Ayrıca belirtmeden geçmemek lazım ki ‘Aşktan ve Devrimden Konuşuyorduk’ hatırı sayılır miktarda özeleştiri de barındırıyor. Baydar’ın kendi tabiriyle kadın meselesine geç kalışı da, malum referandumdan beri peşini bırakmayan ‘yetmez ama evet’ meselesi de söyleşinin ayakları arasında.

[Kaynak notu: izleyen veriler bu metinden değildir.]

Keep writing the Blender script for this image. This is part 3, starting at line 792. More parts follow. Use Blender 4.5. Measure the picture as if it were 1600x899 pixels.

Dediğimiz gibi siyaseten uyuşursunuz veya uyuşmazsınız, edebiyatçılığını seversiniz veya sevmezsiniz ama Ebru Çapa’nın da vurguladığı gibi, “Oya Baydar, en karalar bağlanacak dönemlerden bile ağlayarak değil, mücadele ederek çıkmış biri”. Ayrıca yine Çapa’dan çalarak katılalım, “Bu ülkenin hallerini ‘maalesef’ gayet iyi biliyor”. Anlatılmaya da yazılmaya da okunmaya da gayet değer bir hayat hikâyesi...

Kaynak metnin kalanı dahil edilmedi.